**EXERCISE OBJECTIVE:**
Copy exactly the lines from the beginning of the data down to and including the line holding "stirrup(sd2, (1196, 795), 1211, 878, H2Y", without any pictures.

'''

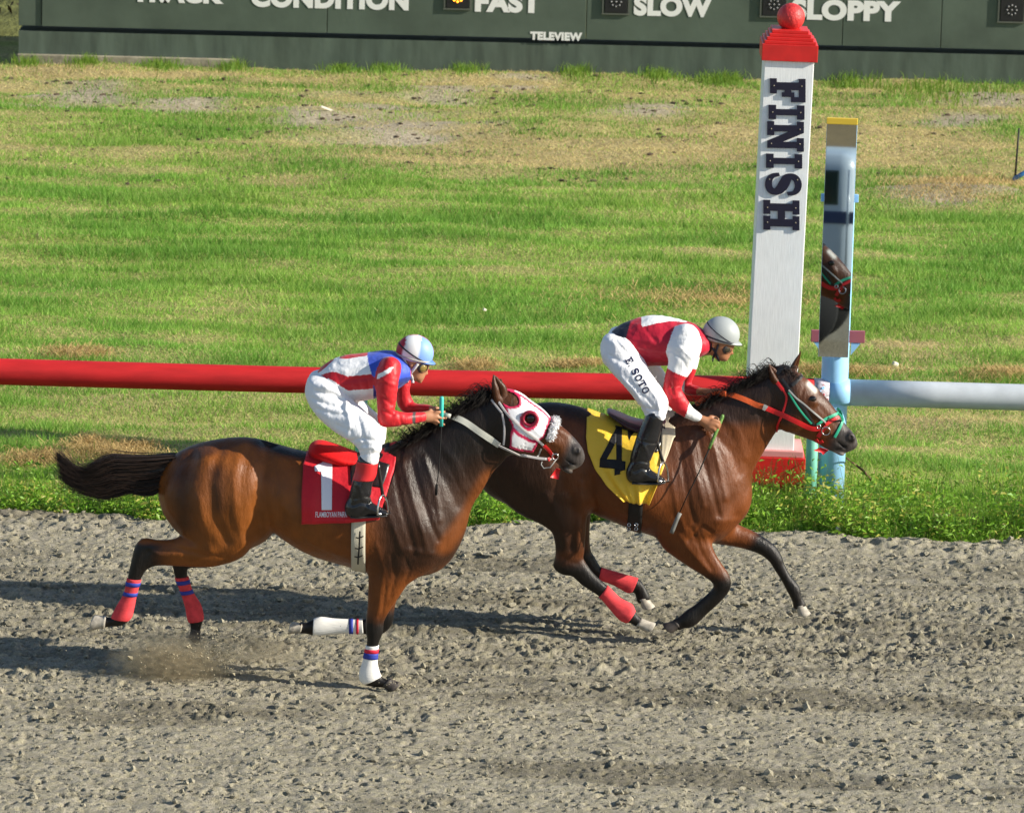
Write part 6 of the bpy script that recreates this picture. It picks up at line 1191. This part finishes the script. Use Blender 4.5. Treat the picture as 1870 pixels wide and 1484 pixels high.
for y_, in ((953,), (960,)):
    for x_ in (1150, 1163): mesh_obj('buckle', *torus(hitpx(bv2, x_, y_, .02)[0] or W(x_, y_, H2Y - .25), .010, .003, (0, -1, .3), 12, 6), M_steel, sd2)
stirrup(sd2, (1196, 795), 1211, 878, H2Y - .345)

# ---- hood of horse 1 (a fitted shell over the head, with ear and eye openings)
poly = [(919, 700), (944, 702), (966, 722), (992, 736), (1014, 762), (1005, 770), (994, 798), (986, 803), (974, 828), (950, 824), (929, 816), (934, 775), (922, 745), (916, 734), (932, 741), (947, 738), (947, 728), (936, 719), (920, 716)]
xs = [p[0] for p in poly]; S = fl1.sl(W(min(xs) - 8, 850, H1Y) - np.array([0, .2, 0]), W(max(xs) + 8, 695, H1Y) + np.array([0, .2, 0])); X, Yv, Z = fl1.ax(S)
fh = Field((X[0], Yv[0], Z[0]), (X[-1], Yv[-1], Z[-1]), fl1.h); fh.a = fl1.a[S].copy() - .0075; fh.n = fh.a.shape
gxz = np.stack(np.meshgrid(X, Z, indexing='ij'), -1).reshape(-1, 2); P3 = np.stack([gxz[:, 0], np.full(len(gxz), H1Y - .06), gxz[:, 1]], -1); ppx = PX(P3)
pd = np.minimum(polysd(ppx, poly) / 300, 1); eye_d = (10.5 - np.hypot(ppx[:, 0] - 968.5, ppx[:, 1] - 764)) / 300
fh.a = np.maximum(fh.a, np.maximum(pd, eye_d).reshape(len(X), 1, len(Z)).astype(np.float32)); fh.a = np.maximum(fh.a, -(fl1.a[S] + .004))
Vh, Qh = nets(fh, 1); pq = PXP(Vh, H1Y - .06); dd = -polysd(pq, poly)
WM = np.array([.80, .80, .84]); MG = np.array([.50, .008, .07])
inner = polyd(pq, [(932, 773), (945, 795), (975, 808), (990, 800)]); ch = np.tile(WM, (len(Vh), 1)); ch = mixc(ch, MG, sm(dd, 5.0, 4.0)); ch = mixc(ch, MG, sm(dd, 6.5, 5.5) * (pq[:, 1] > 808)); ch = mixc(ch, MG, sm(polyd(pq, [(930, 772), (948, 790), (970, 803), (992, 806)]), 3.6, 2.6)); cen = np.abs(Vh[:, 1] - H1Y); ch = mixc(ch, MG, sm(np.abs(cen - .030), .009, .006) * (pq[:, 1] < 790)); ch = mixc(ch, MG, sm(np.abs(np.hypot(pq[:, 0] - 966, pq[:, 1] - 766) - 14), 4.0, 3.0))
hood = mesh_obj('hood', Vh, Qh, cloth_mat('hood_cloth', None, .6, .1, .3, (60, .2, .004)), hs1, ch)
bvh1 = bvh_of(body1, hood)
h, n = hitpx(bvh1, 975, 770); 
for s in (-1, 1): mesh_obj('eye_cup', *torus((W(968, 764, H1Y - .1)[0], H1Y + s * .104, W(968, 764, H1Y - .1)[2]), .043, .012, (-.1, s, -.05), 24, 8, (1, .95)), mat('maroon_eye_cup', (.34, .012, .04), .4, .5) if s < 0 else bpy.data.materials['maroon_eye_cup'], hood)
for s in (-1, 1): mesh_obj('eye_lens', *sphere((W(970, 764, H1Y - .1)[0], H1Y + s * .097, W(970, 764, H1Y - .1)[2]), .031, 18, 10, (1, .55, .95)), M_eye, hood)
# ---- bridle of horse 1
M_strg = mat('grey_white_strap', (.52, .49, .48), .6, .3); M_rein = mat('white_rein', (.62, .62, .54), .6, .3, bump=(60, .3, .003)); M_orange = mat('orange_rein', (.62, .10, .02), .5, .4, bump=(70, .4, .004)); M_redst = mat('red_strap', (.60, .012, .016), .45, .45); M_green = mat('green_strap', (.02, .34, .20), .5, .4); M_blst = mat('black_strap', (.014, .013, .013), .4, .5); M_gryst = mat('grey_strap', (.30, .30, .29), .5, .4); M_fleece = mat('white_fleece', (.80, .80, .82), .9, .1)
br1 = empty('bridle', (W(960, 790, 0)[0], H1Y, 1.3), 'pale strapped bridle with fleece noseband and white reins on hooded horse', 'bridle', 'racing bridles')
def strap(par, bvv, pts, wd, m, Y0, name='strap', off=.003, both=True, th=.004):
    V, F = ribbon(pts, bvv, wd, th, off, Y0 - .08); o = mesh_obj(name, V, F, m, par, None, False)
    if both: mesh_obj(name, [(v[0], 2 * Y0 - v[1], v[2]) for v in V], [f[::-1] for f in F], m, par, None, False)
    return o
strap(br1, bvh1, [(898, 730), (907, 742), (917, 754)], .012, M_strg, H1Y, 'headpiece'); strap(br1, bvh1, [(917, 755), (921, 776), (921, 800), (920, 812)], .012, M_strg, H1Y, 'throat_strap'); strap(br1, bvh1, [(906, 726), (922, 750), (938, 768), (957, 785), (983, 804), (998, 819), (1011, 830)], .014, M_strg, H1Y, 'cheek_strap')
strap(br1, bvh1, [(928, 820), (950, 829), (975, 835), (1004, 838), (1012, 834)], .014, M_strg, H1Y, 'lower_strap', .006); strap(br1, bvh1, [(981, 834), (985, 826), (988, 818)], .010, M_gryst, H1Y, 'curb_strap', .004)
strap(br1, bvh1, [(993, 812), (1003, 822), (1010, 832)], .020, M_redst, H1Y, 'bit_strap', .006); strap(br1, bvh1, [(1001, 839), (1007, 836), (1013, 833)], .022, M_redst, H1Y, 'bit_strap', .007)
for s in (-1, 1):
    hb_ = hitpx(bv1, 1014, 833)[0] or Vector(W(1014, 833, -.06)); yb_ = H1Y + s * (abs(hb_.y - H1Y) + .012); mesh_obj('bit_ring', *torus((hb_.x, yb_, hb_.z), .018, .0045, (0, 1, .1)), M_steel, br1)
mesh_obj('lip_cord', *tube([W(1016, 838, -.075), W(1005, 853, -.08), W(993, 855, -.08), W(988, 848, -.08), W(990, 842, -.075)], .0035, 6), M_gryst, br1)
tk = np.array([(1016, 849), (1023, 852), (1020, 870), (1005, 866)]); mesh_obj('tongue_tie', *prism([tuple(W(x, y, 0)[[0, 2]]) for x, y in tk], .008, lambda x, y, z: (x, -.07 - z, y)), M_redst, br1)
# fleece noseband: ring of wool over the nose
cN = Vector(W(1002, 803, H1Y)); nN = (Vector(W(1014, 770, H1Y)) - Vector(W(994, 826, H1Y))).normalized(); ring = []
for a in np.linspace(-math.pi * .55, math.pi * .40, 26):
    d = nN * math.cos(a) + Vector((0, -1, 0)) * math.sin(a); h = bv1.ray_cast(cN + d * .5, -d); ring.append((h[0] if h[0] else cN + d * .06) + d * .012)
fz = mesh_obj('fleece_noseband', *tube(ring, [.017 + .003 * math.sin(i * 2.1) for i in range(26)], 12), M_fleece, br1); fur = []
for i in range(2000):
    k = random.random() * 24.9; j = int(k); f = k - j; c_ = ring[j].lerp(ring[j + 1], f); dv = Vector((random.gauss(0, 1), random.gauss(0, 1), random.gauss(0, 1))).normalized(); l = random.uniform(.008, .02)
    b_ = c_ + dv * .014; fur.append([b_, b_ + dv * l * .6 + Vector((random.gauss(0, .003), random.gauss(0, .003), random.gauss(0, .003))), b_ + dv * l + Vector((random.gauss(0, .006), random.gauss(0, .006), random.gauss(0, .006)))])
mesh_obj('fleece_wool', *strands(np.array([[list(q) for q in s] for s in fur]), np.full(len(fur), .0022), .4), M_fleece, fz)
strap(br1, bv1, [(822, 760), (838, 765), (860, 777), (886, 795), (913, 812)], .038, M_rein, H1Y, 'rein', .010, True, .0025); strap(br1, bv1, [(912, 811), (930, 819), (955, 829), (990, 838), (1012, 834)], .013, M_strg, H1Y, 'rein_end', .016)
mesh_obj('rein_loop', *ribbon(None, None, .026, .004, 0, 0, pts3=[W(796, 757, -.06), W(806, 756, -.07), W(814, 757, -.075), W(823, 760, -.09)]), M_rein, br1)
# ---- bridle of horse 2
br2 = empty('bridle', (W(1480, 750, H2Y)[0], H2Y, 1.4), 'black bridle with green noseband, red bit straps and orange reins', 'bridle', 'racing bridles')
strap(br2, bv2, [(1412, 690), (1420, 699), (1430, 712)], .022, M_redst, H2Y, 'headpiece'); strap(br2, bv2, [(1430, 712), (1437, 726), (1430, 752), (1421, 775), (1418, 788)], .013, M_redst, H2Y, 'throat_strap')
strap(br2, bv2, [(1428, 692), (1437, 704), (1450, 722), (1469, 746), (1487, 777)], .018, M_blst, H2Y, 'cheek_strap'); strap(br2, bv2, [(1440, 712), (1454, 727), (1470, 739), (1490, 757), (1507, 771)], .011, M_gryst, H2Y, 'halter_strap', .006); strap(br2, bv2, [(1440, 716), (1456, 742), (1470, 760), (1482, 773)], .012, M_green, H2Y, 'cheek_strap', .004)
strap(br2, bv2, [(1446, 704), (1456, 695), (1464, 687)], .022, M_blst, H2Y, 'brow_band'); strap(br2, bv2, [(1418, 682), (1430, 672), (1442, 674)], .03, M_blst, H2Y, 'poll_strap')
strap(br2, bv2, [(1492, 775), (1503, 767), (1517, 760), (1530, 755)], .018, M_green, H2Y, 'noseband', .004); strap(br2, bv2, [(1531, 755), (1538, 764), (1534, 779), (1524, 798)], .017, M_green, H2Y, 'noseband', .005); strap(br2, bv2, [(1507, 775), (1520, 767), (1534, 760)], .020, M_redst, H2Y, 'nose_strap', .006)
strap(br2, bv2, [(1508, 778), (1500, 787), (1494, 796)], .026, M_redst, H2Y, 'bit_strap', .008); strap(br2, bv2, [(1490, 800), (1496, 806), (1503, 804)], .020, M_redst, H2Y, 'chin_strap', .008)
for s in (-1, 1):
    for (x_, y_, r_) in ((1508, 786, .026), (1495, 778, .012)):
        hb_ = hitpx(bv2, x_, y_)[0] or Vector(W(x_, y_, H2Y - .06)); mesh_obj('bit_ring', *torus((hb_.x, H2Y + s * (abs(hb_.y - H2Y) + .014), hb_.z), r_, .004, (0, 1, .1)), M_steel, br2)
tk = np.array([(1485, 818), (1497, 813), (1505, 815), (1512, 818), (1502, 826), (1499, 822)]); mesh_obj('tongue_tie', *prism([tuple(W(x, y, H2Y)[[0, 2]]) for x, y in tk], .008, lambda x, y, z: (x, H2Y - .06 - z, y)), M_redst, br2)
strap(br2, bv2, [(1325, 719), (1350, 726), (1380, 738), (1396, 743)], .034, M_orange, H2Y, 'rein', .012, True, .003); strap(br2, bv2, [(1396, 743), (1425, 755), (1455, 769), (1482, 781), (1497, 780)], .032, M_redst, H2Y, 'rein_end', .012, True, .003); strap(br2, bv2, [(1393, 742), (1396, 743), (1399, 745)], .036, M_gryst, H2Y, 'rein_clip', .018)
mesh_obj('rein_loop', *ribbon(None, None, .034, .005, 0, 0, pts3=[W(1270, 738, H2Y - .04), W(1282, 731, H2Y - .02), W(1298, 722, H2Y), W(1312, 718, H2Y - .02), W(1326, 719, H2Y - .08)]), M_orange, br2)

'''

**RESPONSE TO THIS TASK:**
Write part 6 of the bpy script that recreates this picture. It picks up at line 1191. This part finishes the script. Use Blender 4.5. Treat the picture as 1870 pixels wide and 1484 pixels high.
for y_, in ((953,), (960,)):
    for x_ in (1150, 1163): mesh_obj('buckle', *torus(hitpx(bv2, x_, y_, .02)[0] or W(x_, y_, H2Y - .25), .010, .003, (0, -1, .3), 12, 6), M_steel, sd2)
stirrup(sd2, (1196, 795), 1211, 878, H2Y - .345)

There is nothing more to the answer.